Cod Almighty | Diary
Once you get past Habrough, that's the end
13 July 2016
Wanted – scaffolding poles! There's an angry mob in town and after last night's pasting at North Ferriby United, they won't be satisfied 'til someone's swinging from the gallows. Not really. The club needs the poles "to be used at our Cheapside training ground", presumably in some kind of scaffolds-for-goalposts cheap option. And the ratio of "don't panic" tweets to "ffs Hursts out" tweets is about 12-1 – which, coincidentally, was the score when Town won a friendly against Winterton Rangers in 2009, shortly before being relegated out of the Football League.

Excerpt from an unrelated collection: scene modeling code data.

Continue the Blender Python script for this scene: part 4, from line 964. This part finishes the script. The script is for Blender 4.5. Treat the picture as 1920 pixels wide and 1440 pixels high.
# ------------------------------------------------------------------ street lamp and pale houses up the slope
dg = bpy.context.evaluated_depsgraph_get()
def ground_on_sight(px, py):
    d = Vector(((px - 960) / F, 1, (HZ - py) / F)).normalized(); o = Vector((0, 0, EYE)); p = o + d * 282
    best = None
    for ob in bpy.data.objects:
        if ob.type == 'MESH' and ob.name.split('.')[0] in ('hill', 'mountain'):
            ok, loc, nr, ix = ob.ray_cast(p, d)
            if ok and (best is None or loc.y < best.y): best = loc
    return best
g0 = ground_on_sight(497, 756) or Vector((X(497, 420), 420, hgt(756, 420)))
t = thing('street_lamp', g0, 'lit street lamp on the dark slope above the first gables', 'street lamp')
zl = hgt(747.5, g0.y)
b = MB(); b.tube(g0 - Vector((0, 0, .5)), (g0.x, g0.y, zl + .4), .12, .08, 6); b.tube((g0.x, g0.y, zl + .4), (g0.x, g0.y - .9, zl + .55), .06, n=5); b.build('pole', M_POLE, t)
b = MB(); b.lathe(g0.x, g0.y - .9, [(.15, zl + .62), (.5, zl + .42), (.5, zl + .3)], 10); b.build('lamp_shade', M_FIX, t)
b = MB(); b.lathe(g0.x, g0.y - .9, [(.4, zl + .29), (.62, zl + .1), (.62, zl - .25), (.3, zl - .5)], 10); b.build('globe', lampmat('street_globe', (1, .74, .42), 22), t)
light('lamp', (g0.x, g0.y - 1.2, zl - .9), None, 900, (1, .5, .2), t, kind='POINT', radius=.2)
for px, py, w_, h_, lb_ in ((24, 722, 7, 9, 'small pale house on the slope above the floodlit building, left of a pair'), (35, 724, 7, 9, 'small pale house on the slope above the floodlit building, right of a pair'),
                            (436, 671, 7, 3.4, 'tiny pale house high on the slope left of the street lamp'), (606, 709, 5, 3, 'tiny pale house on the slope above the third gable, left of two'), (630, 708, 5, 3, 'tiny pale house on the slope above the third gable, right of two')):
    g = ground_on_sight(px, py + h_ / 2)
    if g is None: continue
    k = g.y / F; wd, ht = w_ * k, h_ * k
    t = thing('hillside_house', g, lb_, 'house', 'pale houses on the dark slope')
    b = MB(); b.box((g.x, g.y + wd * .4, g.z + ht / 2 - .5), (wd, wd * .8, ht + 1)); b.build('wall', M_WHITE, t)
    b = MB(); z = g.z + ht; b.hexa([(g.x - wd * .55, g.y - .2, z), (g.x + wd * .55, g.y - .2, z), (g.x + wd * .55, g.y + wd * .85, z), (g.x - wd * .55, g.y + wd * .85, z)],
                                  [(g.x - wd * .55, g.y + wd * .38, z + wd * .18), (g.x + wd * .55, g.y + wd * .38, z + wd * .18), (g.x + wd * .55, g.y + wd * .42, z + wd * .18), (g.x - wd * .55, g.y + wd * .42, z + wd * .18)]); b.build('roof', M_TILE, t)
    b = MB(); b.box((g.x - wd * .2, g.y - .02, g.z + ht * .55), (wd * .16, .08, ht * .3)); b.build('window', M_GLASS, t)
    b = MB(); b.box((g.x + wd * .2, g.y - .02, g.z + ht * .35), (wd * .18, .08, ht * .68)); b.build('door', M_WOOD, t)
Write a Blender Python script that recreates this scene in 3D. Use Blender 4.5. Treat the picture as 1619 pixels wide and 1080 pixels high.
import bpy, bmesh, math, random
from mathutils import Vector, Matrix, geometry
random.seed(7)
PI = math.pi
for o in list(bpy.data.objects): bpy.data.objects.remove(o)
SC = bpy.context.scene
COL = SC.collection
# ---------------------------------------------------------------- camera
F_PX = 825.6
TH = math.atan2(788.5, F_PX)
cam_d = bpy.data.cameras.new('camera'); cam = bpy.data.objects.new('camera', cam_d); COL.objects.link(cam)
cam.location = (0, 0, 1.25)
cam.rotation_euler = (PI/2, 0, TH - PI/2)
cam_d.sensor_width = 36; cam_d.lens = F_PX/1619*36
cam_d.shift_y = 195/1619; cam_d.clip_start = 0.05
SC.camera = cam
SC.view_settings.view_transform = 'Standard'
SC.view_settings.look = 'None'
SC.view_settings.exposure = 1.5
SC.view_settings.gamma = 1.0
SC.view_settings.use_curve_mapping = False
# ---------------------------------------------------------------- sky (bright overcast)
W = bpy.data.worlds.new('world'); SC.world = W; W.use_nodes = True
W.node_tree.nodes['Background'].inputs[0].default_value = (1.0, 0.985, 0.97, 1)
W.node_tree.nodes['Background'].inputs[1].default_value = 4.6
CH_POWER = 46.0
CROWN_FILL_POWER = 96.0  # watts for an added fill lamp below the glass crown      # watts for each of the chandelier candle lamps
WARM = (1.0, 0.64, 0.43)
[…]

One observer who's not best pleased with events at Grange Lane yesterday evening is CA's free-wheelin', fast-livin' match reporter Tony Butcher. We told Tony he could have the summer off, and this year he didn't need to go to the friendlies, but he's so badass that he's been to them both anyway. "I have never seen such appalling organisation, tactics, and morale," fumes Tone in an email to your original/regular Diary. He's been watching Town for 40 years, so you'd assume he must have seen such appalling organisation, tactics, and morale many times. But he does have this alarming characteristic of actually knowing stuff about football, so who am I to reject his terrifyingly bleak account and worldview.
Your brand new 4-2-3-1-shaped Mariners at least have the opportunity to respond quickly to last night's surprisingly unprecedented humiliation, as tonight they're off to Stamford in the Lincolnshire Cup. Craig Disley and Shaun Pearson – whose leadership qualities I suspect were strongly missed on the north bank last night – will be back in alongside others who, in Paul Hurst's wonderfully poetic phraseology, will need to be "getting minutes in their legs".
In the absence of any competition for their places, poor old Omar and Jimmy Mac will presumably have to put in another 90 this evening. Dave Moore will be on standby to provide emergency treatment in the event of a ruptured hamstring caused by their legs becoming overfilled with minutes, or indeed fracturing under the stress of excessive subcutaneous hours. The manager has performed the usual "I'll wait and sign a good player later rather than panic and sign a bad one now" riff, doubtless prompting his remaining detractors to point out that last time we waited and signed a player later, it was Anthony Straker.
If you're going tonight, remember that 4-1 defeats to non-League opposition are still very rare in this country, so please sleep well and don't have nightmares.